Data extract -
------------------------------------------------
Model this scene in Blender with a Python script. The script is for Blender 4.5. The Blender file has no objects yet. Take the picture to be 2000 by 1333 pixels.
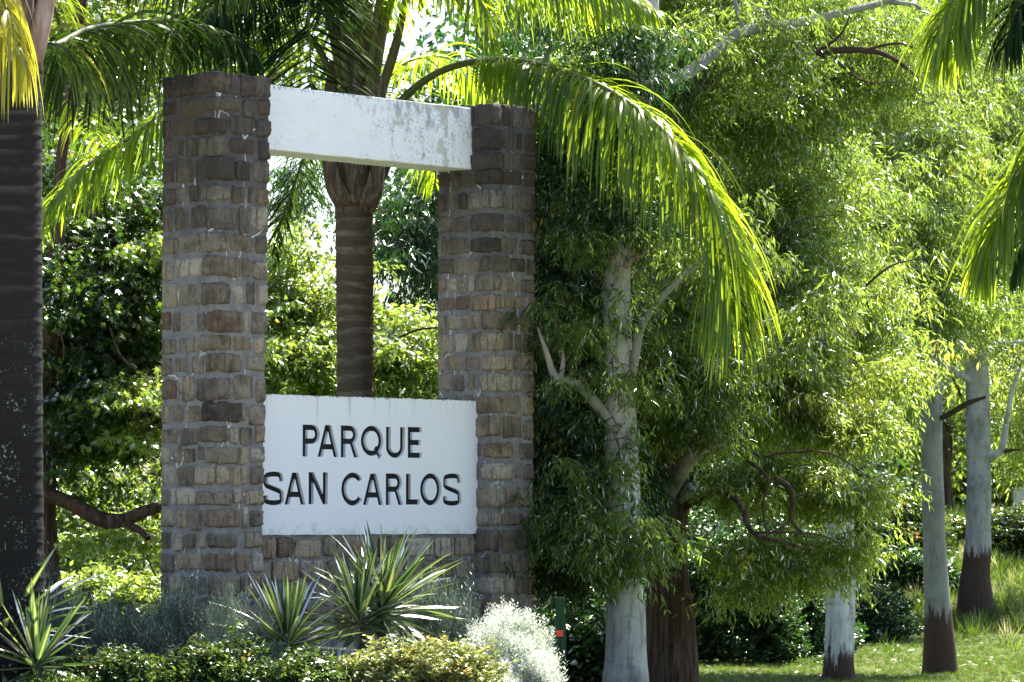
import bpy, math, random
import numpy as np
from mathutils import Vector, Matrix, noise

random.seed(7)
rng = np.random.default_rng(11)
sc = bpy.context.scene
COL = sc.collection
R = math.radians

# ------------------------------------------------------------------ camera
F_PX = 7480.0
PITCH = math.atan((1008 - 666.5) / F_PX)
EYE = 1.6
cam = bpy.data.cameras.new('camera')
cam.sensor_width = 36
cam.lens = F_PX / 2000 * 36
cam.clip_start = 0.5
cam.clip_end = 3000
cam.dof.use_dof = True
cam.dof.focus_distance = 37.0
cam.dof.aperture_fstop = 9.0
co = bpy.data.objects.new('camera', cam)
COL.objects.link(co)
co.location = (0, 0, EYE)
co.rotation_euler = (R(90) + PITCH, 0, 0)
sc.camera = co

# ------------------------------------------------------------------ light
SUN_EL, SUN_AZ = R(55), R(30)          # behind the trees, to the right
world = bpy.data.worlds.new('World')
sc.world = world
world.use_nodes = True
wt = world.node_tree
sky = wt.nodes.new('ShaderNodeTexSky')
sky.sky_type = 'NISHITA'
sky.sun_disc = False
sky.sun_elevation = SUN_EL
sky.sun_rotation = SUN_AZ
sky.dust_density = 1.5
wt.nodes['Background'].inputs[1].default_value = 0.075
wt.links.new(sky.outputs[0], wt.nodes['Background'].inputs[0])
sl = bpy.data.lights.new('sun', 'SUN')
sl.energy = 5.0
sl.angle = R(0.53)
sl.color = (1.0, 0.95, 0.86)
so = bpy.data.objects.new('sun', sl)
COL.objects.link(so)
sdir = Vector((math.sin(SUN_AZ) * math.cos(SUN_EL), math.cos(SUN_AZ) * math.cos(SUN_EL), math.sin(SUN_EL)))
so.rotation_euler = sdir.to_track_quat('Z', 'Y').to_euler()
so.location = (10, 60, 40)
sc.view_settings.view_transform = 'Standard'
sc.view_settings.look = 'None'
sc.view_settings.exposure = 2.1
sc.view_settings.gamma = 1
sc.render.engine = 'CYCLES'
sc.cycles.max_bounces = 8
sc.cycles.diffuse_bounces = 4
sc.cycles.transmission_bounces = 6
sc.cycles.transparent_max_bounces = 8
sc.cycles.use_denoising = True
sc.cycles.denoising_prefilter = 'NONE'
sc.cycles.denoising_input_passes = 'RGB_ALBEDO_NORMAL'
sc.cycles.sample_clamp_indirect = 6

# ------------------------------------------------------------------ helpers
def at(px, py, Y):
    """world point that lies at photo pixel px,py and Y metres in front"""
    cp, sp = math.cos(PITCH), math.sin(PITCH)
    a, b = (px - 1000) / F_PX, (666.5 - py) / F_PX
    d = Vector((a, cp - sp * b, sp + cp * b))
    t = Y / d.y
    return Vector((d.x * t, Y, EYE + d.z * t))


def tag(o, label=None, cat=None, group=None, kind=None):
    if label: o['label'] = label
    if cat: o['category'] = cat
    if group: o['group'] = group
    if kind: o['kind'] = kind
    return o


def empty(name, loc, rz=0.0):
    o = bpy.data.objects.new(name, None)
    o.location = loc
    o.rotation_euler = (0, 0, rz)
    o.empty_display_size = 0.2
    COL.objects.link(o)
    return o


def link(name, me, mat=None, parent=None, loc=None):
    o = bpy.data.objects.new(name, me)
    if mat is not None and len(me.materials) == 0:
        me.materials.append(mat)
    if parent is not None: o.parent = parent
    if loc is not None: o.location = loc
    COL.objects.link(o)
    return o


def npmesh(name, V, Fc, rnd=None, smooth=False, extra=None):
    """V (n,3), Fc (m,k) with one k"""
    V = np.ascontiguousarray(V, dtype=np.float32)
    Fc = np.ascontiguousarray(Fc, dtype=np.int32)
    m, k = Fc.shape
    me = bpy.data.meshes.new(name)
    me.vertices.add(len(V)); me.vertices.foreach_set('co', V.ravel())
    me.loops.add(m * k); me.loops.foreach_set('vertex_index', Fc.ravel())
    me.polygons.add(m)
    me.polygons.foreach_set('loop_start', np.arange(0, m * k, k, dtype=np.int32))
    try: me.polygons.foreach_set('loop_total', np.full(m, k, dtype=np.int32))
    except Exception: pass
    me.update(calc_edges=True)
    if rnd is not None:
        a = me.attributes.new('rnd', 'FLOAT', 'POINT')
        a.data.foreach_set('value', np.ascontiguousarray(rnd, dtype=np.float32))
    if extra is not None:
        a = me.attributes.new('edge', 'FLOAT', 'POINT')
        a.data.foreach_set('value', np.ascontiguousarray(extra, dtype=np.float32))
    if smooth:
        me.polygons.foreach_set('use_smooth', np.ones(m, dtype=bool))
    return me


def norm(a):
    return a / np.maximum(np.linalg.norm(a, axis=-1, keepdims=True), 1e-9)


# ---- materials
class NT:
    def __init__(s, name):
        s.m = bpy.data.materials.new(name); s.m.use_nodes = True
        s.t = s.m.node_tree; s.n = s.t.nodes; s.l = s.t.links
        s.b = s.n['Principled BSDF']; s.out = s.n['Material Output']
    def new(s, typ, **k):
        q = s.n.new('ShaderNode' + typ)
        for a, b in k.items():
            if a[0] == '_': q.inputs[a[1:].replace('_', ' ')].default_value = b
            else: setattr(q, a, b)
        return q
    def tex(s, src, scale=(1, 1, 1)):
        mp = s.new('Mapping'); mp.inputs['Scale'].default_value = scale
        s.l.new(src, mp.inputs[0]); return mp.outputs[0]
    def pos(s): return s.new('NewGeometry').outputs['Position']
    def obj(s): return s.new('TexCoord').outputs['Object']
    def noise(s, vec, scale, detail=4, rough=.6):
        q = s.new('TexNoise', _Scale=scale, _Detail=detail, _Roughness=rough)
        s.l.new(vec, q.inputs['Vector']); return q.outputs['Fac']
    def voro(s, vec, scale, feature='F1', out='Distance'):
        q = s.new('TexVoronoi', feature=feature, _Scale=scale)
        s.l.new(vec, q.inputs['Vector']); return q.outputs[out]
    def rng(s, v, a, b, c=0.0, d=1.0):
        q = s.new('MapRange'); q.clamp = True
        for i, x in enumerate((a, b, c, d)): q.inputs[i + 1].default_value = x
        s.l.new(v, q.inputs[0]); return q.outputs[0]
    def math(s, op, a, b=None):
        q = s.new('Math', operation=op)
        for i, x in enumerate((a, b)):
            if x is None: continue
            if isinstance(x, (int, float)): q.inputs[i].default_value = x
            else: s.l.new(x, q.inputs[i])
        return q.outputs[0]
    def mix(s, f, a, b, blend='MIX'):
        q = s.new('Mix', data_type='RGBA', blend_type=blend)
        for i, x in ((0, f), (6, a), (7, b)):
            if isinstance(x, (int, float)): q.inputs[i].default_value = x
            elif isinstance(x, tuple): q.inputs[i].default_value = (*x, 1)
            else: s.l.new(x, q.inputs[i])
        return q.outputs[2]
    def ramp(s, v, stops):
        q = s.new('ValToRGB'); e = q.color_ramp.elements
        while len(e) < len(stops): e.new(.5)
        for i, (p, c) in enumerate(stops):
            e[i].position = p; e[i].color = (*c, 1)
        s.l.new(v, q.inputs[0]); return q.outputs[0]
    def bump(s, h, strength=.5, dist=.02, prev=None):
        q = s.new('Bump', _Strength=strength, _Distance=dist)
        s.l.new(h, q.inputs['Height'])
        if prev is not None: s.l.new(prev, q.inputs['Normal'])
        return q.outputs[0]
    def fin(s, col=None, rough=.8, nrm=None, spec=.3):
        if col is not None:
            if isinstance(col, tuple): s.b.inputs['Base Color'].default_value = (*col, 1)
            else: s.l.new(col, s.b.inputs['Base Color'])
        s.b.inputs['Roughness'].default_value = rough
        s.b.inputs['Specular IOR Level'].default_value = spec
        if nrm is not None: s.l.new(nrm, s.b.inputs['Normal'])
        return s.m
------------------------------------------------
Repeat only what lies between the start of the data and the end of the line containing "R = math.radians", exactly, with pictures left out.

Output below -
Model this scene in Blender with a Python script. The script is for Blender 4.5. The Blender file has no objects yet. Take the picture to be 2000 by 1333 pixels.
import bpy, math, random
import numpy as np
from mathutils import Vector, Matrix, noise

random.seed(7)
rng = np.random.default_rng(11)
sc = bpy.context.scene
COL = sc.collection
R = math.radians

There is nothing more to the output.